大野露井さんの連作詩篇『空白』『第012回 Ⅺ 葉』をアップしましたぁ。『空白』も今回で最終回です。今回も『いま、話をはじめて』や、『計っている』『図っている』『量っている』『謀っている』『諮っている』と繰り返されるリフレーンが利いています。言葉の力を信じている書き方かもしれませんし、その逆に言葉の力を信じ切れないからリフレーンが援用されているのかもしれません。いずれにせよ新しいタイプの言語派の詩人が登場したと思います。

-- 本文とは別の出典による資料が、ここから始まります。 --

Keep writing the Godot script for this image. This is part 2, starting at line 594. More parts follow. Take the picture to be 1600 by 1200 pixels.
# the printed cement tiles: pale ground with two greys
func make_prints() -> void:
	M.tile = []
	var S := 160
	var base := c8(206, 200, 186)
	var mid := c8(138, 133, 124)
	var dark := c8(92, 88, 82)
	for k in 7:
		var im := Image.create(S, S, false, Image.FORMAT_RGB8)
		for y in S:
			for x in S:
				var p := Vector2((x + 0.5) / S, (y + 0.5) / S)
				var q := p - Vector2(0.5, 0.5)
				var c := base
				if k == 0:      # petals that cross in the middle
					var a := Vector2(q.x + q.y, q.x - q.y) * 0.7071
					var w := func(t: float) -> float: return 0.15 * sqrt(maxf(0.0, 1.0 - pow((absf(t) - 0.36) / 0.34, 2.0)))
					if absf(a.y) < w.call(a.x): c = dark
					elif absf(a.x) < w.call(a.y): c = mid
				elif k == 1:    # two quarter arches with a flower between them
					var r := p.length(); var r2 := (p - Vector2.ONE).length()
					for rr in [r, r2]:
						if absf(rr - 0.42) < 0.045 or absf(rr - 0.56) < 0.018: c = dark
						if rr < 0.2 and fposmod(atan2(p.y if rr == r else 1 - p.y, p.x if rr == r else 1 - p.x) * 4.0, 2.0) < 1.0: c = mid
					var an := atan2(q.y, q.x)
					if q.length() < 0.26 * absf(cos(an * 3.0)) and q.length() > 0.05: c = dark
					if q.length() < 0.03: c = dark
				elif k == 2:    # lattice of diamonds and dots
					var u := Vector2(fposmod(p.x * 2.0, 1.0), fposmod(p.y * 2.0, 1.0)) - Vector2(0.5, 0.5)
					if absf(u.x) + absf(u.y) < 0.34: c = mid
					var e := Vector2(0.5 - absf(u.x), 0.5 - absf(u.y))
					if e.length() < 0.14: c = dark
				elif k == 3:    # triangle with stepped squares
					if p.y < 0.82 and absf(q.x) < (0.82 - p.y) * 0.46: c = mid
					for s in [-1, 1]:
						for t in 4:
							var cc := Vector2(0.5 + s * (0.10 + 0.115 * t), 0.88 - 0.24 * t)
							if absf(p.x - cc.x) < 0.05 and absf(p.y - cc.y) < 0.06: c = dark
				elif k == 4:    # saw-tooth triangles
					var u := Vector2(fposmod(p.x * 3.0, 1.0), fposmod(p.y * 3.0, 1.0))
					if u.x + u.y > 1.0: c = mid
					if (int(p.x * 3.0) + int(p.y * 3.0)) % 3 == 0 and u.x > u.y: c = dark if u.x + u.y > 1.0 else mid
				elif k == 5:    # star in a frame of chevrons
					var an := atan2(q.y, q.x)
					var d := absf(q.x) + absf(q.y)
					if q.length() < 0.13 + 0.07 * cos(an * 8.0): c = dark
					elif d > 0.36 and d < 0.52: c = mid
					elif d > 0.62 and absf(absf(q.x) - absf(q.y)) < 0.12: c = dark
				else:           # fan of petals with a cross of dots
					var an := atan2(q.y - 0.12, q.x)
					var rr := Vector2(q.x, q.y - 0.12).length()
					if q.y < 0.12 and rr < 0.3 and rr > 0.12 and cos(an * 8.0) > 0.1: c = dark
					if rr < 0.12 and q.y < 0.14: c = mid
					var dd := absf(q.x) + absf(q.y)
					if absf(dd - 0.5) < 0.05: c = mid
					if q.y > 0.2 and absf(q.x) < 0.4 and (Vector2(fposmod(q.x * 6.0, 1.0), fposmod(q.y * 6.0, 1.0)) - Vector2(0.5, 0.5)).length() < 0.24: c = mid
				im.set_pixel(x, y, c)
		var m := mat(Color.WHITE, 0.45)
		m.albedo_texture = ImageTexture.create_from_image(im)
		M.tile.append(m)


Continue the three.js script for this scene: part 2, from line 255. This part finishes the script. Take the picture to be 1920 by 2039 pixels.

不肖・石川、大野さんのお年を正確には把握していないのですが、確か三十歳くらひだと思います。まあ現段階では眉唾とお感じになる方も多いと思いますが、恐らく三十代の作家の中で、大野さんは最も優秀な一人でせうね。文学金魚では自由詩と評論を発表していただきましたが、彼のレベルを超えられる同世代作家がそうそういるとは思えない。大野さんの作品完成度の高さは、自己の資質を正確に捉えていることからもたらされているやうに感じます。頑張っている、努力しているといふだけでなく、筋(センス)がいいわけです。
もちろん大野さんが、このまま順調に作家として伸びていくかどうかは石川にはわかりません。三十代くらいて突出した能力を見せる作家は、こじんまりまとまっているから、あるいは自己の思想を作品パッケージ化する能力が高いから、頭一つ飛び抜けて見える場合もあります。四十代、五十代になれば、資質をベースにそこから培った二次的な才能の方がより重要になってきます。ただ大野さんは向こうっ気が強いやうですから、ある書き方の限界に達すれば、それを突き破る新たな境地を見せてくださるのではなひかと思いますぅ。